A woman has sued the Texas School for the Deaf, contesting its policy of keeping airline travel perks earned when students, including her daughter, fly.
The state-supported boarding school serves deaf students from across Texas and pays for airline tickets for those who live far away to fly home each weekend. School officials say they have the right to pool bonus points earned to offset some travel expenses, such as paying for chaperones to fly with students.
The woman, identified only as D.G. in the lawsuit, said the school violated a policy of Southwest Airlines by not giving the so-called Rapid Rewards points, which can be accumulated for free flights, to the woman’s daughter, according to the federal lawsuit.

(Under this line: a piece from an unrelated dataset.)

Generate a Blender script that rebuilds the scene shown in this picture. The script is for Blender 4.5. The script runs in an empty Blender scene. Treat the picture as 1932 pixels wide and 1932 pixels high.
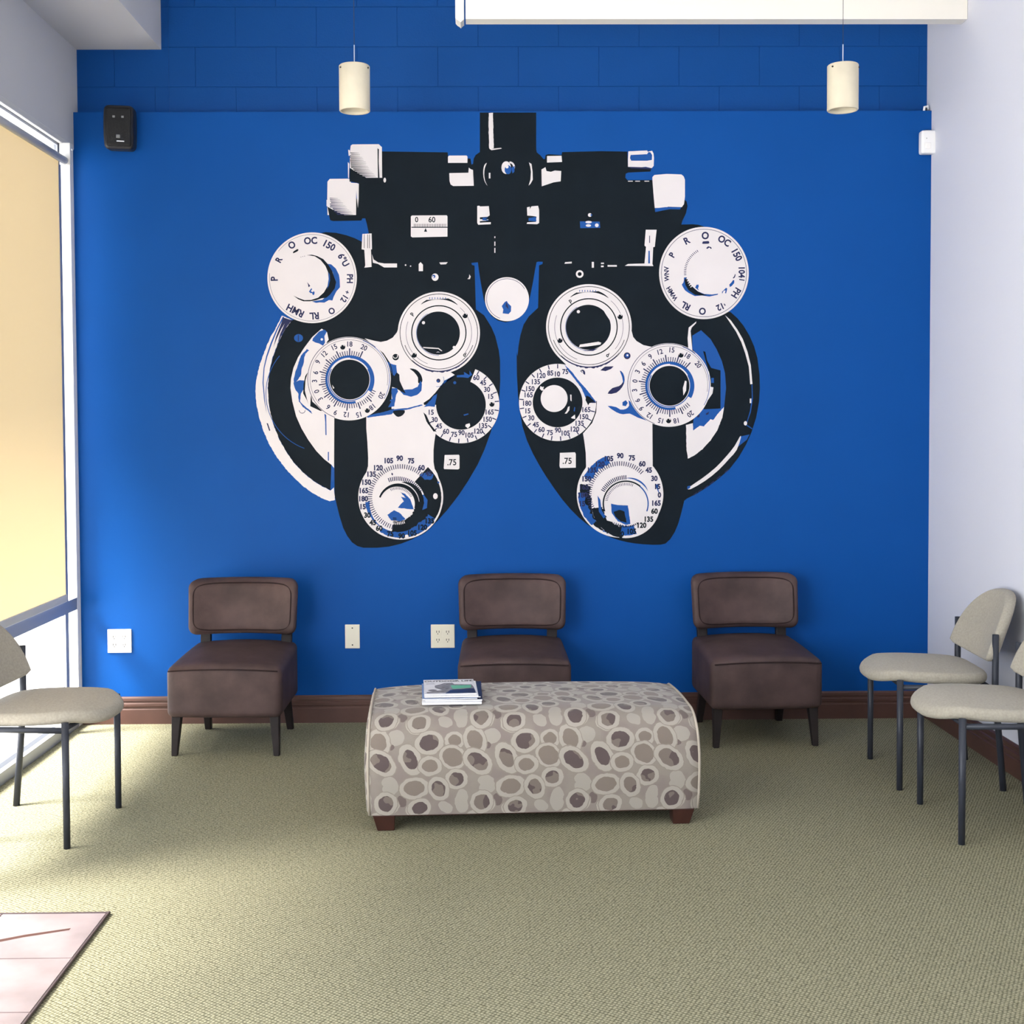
import bpy, bmesh, math, random
from mathutils import Vector, Matrix
random.seed(7)
SC = bpy.context.scene
COL = SC.collection
PI = math.pi

# ---------------------------------------------------------------- camera
F, YAW, PIT, ROL, PPX, PPY, CZ = 2350.0, .01263, .03573, .00501, 941.9, 883.8, 1.44
cd = bpy.data.cameras.new('camera'); cam = bpy.data.objects.new('camera', cd); COL.objects.link(cam)
cd.sensor_width = 36.0; cd.sensor_fit = 'HORIZONTAL'; cd.lens = F / 1932 * 36.0
cd.shift_x = -(PPX - 966) / 1932; cd.shift_y = (PPY - 966) / 1932
cd.clip_start = .05; cd.clip_end = 200
fw = Vector((math.sin(YAW) * math.cos(PIT), math.cos(YAW) * math.cos(PIT), -math.sin(PIT)))
rt = Vector((math.cos(YAW), -math.sin(YAW), 0)); up = rt.cross(fw)
r2 = rt * math.cos(ROL) + up * -math.sin(ROL); u2 = up * math.cos(ROL) + rt * math.sin(ROL)
cam.matrix_world = Matrix(((r2.x, u2.x, -fw.x, 0), (r2.y, u2.y, -fw.y, 0), (r2.z, u2.z, -fw.z, CZ), (0, 0, 0, 1)))
SC.camera = cam

# ---------------------------------------------------------------- world, sun, exposure
w = bpy.data.worlds.new('world'); SC.world = w; w.use_nodes = True
wb = w.node_tree.nodes['Background']; wb.inputs[0].default_value = (.80, .88, 1.0, 1); wb.inputs[1].default_value = 3.2
sl = bpy.data.lights.new('sun', 'SUN'); sl.energy = 21.0; sl.angle = math.radians(20); sl.color = (1, .96, .9)
so = bpy.data.objects.new('sun', sl); COL.objects.link(so)
so.rotation_euler = Vector((1.0, .44, -1.25)).to_track_quat('-Z', 'Y').to_euler()
def area(name, loc, direction, sx, sy, power, color=(1, 1, 1)):
    l = bpy.data.lights.new(name, 'AREA'); l.shape = 'RECTANGLE'; l.size = sx; l.size_y = sy; l.energy = power; l.color = color
    o = bpy.data.objects.new(name, l); COL.objects.link(o); o.location = loc
    o.rotation_euler = Vector(direction).to_track_quat('-Z', 'Y').to_euler(); return o
# daylight entering by the unshaded glazed bays and the street door beside the viewer, then an added fill lamp
area('daylight_side', (-1.80, 1.3, 1.5), (1, .25, -.05), 2.4, 2.5, 88, (.93, .96, 1))
area('fill_back', (.6, -2.7, 2.0), (0, 1, -.02), 3.4, 2.6, 44, (1, .97, .93))  # added fill lamp; the front wall behind it has no opening
SC.view_settings.view_transform = 'Standard'; SC.view_settings.look = 'None'
SC.view_settings.gamma = 1; SC.view_settings.use_curve_mapping = False
SC.view_settings.exposure = .46
SC.cycles.max_bounces = 8; SC.cycles.diffuse_bounces = 5

# ---------------------------------------------------------------- materials
def mat(name, col, rough=.6, spec=.3, metal=0, sheen=0, bump=None, vary=None, coat=0):
    m = bpy.data.materials.new(name); m.use_nodes = True
    nt = m.node_tree; b = nt.nodes['Principled BSDF']
    b.inputs['Base Color'].default_value = (*col, 1); b.inputs['Roughness'].default_value = rough
    b.inputs['Specular IOR Level'].default_value = spec; b.inputs['Metallic'].default_value = metal
    b.inputs['Sheen Weight'].default_value = sheen; b.inputs['Coat Weight'].default_value = coat
    tc = nt.nodes.new('ShaderNodeTexCoord')
    if vary:
        sc_, amt = vary
        n = nt.nodes.new('ShaderNodeTexNoise'); n.inputs['Scale'].default_value = sc_; n.inputs['Detail'].default_value = 4
        nt.links.new(tc.outputs['Object'], n.inputs['Vector'])
        mr = nt.nodes.new('ShaderNodeMapRange'); mr.inputs[1].default_value = .3; mr.inputs[2].default_value = .7
        mr.inputs[3].default_value = 1 - amt; mr.inputs[4].default_value = 1 + amt
        nt.links.new(n.outputs['Fac'], mr.inputs[0])
        h = nt.nodes.new('ShaderNodeHueSaturation'); h.inputs['Color'].default_value = (*col, 1)
        nt.links.new(mr.outputs[0], h.inputs['Value']); nt.links.new(h.outputs[0], b.inputs['Base Color'])
    if bump:
        sc_, st, dist = bump
        n = nt.nodes.new('ShaderNodeTexNoise'); n.inputs['Scale'].default_value = sc_; n.inputs['Detail'].default_value = 3
        nt.links.new(tc.outputs['Object'], n.inputs['Vector'])
        bp = nt.nodes.new('ShaderNodeBump'); bp.inputs['Strength'].default_value = st; bp.inputs['Distance'].default_value = dist
        nt.links.new(n.outputs['Fac'], bp.inputs['Height']); nt.links.new(bp.outputs[0], b.inputs['Normal'])
    return m
BLUE = (.002, .069, .30)
M = {}
M['blue'] = mat('blue_wall_paint', BLUE, .5, .12, bump=(90, .12, .002), vary=(3, .03))
M['white_wall'] = mat('lavender_white_paint', (.66, .67, .74), .6, .25, bump=(70, .1, .002))
M['soffit'] = mat('grey_white_paint', (.60, .60, .62), .7, .2, bump=(70, .1, .002))
M['ceiling'] = mat('ceiling_paint', (.75, .75, .74), .8, .2)
M['jamb'] = mat('white_jamb_paint', (.88, .86, .84), .5, .3)
M['alu'] = mat('window_aluminium', (.36, .38, .44), .4, .5, metal=.4)
M['base'] = mat('brown_baseboard_vinyl', (.085, .040, .031), .42, .4, vary=(12, .1))
M['concrete'] = mat('sidewalk_concrete', (.72, .70, .66), .9, .1, vary=(2, .06))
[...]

„The airline has a policy that very clearly says you can’t give away your points, and the mother just wanted some assurance that it would be OK,“ said the plaintiff’s lawyer, Karen Daglish Seal.

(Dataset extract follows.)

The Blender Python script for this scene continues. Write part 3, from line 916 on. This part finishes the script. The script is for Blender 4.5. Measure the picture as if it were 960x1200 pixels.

Leonard Schwartz, a lawyer for the school, said it did not violate airline policy because the policy says the reward points can be used by others.
He said the school paid for all the airline tickets for the daughter of the woman who sued the school.
Using the bonus points saves the school $30,000 a year, which helps pay for a teacher, he said.
Seal said the mother is also suing the school because she said officials violated her daughter’s privacy rights by providing confidential information, such as her daughter’s home address and phone number, to the airlines when they bought her daughter’s tickets.
The mother didn’t say in the suit how much money she is seeking but said she wants damages to cover the cost of having to move from El Paso to Killeen to avoid the conflict in the airline policy and the school’s policy. She also wants compensation for emotional pain and loss of privacy, the lawsuit said.
The school kept providing the confidential information even after the mother withdrew her permission to use it, Seal said.
„How would we get the child home if we didn’t do it?“ Schwartz said. „The mother didn’t offer to pay for the tickets.“
The school no longer pays for airline tickets for her daughter because the woman lives closer to the school now, Schwartz said.
Seal said the lawsuit could have been avoided if a school official had held a meeting for the mother and a representative from the airlines to make sure the school’s use of bonus points did not violate airline policy.
The mother never requested such a meeting, Schwartz said.